- _THE EXERCISE_:
Leave out the pictures and copy everything else below exactly.

:::::

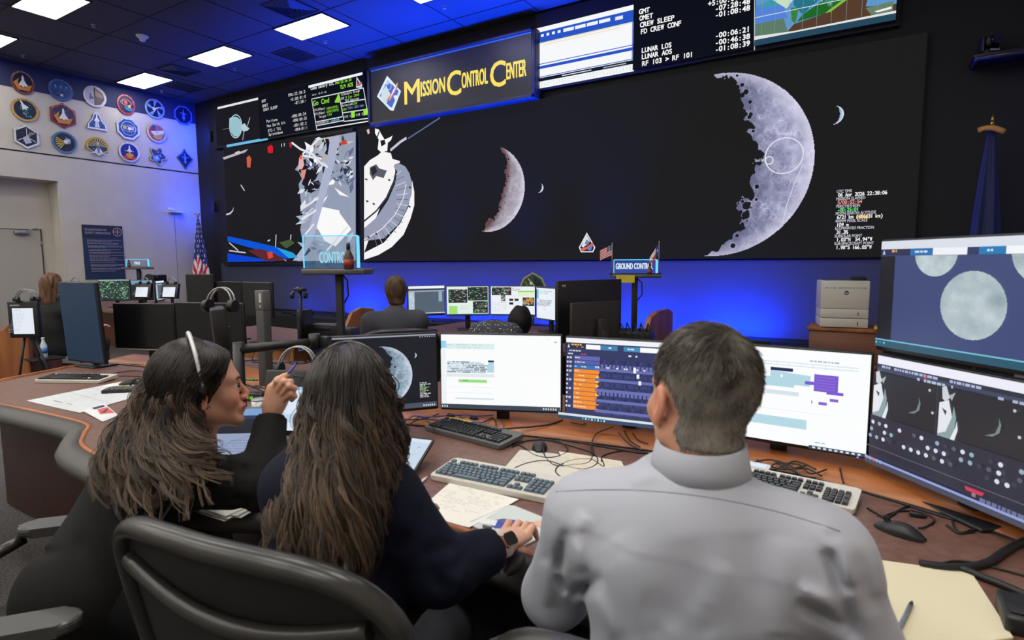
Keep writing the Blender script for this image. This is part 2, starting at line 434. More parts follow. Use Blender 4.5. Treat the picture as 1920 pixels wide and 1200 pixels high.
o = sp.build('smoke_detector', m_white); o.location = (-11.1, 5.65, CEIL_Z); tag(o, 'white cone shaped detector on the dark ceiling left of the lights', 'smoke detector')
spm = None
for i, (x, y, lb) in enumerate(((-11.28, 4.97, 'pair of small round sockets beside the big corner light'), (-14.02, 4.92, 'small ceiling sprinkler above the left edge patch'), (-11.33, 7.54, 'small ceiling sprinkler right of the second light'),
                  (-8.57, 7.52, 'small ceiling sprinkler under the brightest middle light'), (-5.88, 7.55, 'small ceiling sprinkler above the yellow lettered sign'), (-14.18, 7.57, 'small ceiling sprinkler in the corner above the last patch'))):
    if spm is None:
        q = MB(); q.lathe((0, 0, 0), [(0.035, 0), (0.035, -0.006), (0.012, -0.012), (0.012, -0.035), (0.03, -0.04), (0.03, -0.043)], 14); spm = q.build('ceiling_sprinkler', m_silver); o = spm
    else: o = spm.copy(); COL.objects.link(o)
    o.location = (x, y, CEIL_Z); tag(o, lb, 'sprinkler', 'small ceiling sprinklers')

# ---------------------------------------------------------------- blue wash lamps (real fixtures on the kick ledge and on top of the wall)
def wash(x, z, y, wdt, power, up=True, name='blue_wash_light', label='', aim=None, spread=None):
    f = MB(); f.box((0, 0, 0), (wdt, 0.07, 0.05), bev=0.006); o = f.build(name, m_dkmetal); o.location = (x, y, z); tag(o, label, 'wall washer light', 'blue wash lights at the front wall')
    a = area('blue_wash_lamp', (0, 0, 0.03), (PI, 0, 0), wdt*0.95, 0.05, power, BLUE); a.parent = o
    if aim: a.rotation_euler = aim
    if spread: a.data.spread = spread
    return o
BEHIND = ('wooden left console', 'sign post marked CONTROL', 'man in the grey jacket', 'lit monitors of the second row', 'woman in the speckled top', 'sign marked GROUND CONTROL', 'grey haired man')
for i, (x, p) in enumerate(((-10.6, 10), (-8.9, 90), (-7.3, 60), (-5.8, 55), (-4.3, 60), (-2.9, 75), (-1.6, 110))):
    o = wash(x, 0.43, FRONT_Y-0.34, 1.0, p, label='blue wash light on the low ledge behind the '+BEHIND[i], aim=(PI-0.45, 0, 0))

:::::

- _ANSWER_:
Keep writing the Blender script for this image. This is part 2, starting at line 434. More parts follow. Use Blender 4.5. Treat the picture as 1920 pixels wide and 1200 pixels high.
o = sp.build('smoke_detector', m_white); o.location = (-11.1, 5.65, CEIL_Z); tag(o, 'white cone shaped detector on the dark ceiling left of the lights', 'smoke detector')
spm = None
for i, (x, y, lb) in enumerate(((-11.28, 4.97, 'pair of small round sockets beside the big corner light'), (-14.02, 4.92, 'small ceiling sprinkler above the left edge patch'), (-11.33, 7.54, 'small ceiling sprinkler right of the second light'),
                  (-8.57, 7.52, 'small ceiling sprinkler under the brightest middle light'), (-5.88, 7.55, 'small ceiling sprinkler above the yellow lettered sign'), (-14.18, 7.57, 'small ceiling sprinkler in the corner above the last patch'))):
    if spm is None:
        q = MB(); q.lathe((0, 0, 0), [(0.035, 0), (0.035, -0.006), (0.012, -0.012), (0.012, -0.035), (0.03, -0.04), (0.03, -0.043)], 14); spm = q.build('ceiling_sprinkler', m_silver); o = spm
    else: o = spm.copy(); COL.objects.link(o)
    o.location = (x, y, CEIL_Z); tag(o, lb, 'sprinkler', 'small ceiling sprinklers')

# ---------------------------------------------------------------- blue wash lamps (real fixtures on the kick ledge and on top of the wall)
def wash(x, z, y, wdt, power, up=True, name='blue_wash_light', label='', aim=None, spread=None):
    f = MB(); f.box((0, 0, 0), (wdt, 0.07, 0.05), bev=0.006); o = f.build(name, m_dkmetal); o.location = (x, y, z); tag(o, label, 'wall washer light', 'blue wash lights at the front wall')
    a = area('blue_wash_lamp', (0, 0, 0.03), (PI, 0, 0), wdt*0.95, 0.05, power, BLUE); a.parent = o
    if aim: a.rotation_euler = aim
    if spread: a.data.spread = spread
    return o
BEHIND = ('wooden left console', 'sign post marked CONTROL', 'man in the grey jacket', 'lit monitors of the second row', 'woman in the speckled top', 'sign marked GROUND CONTROL', 'grey haired man')
for i, (x, p) in enumerate(((-10.6, 10), (-8.9, 90), (-7.3, 60), (-5.8, 55), (-4.3, 60), (-2.9, 75), (-1.6, 110))):
    o = wash(x, 0.43, FRONT_Y-0.34, 1.0, p, label='blue wash light on the low ledge behind the '+BEHIND[i], aim=(PI-0.45, 0, 0))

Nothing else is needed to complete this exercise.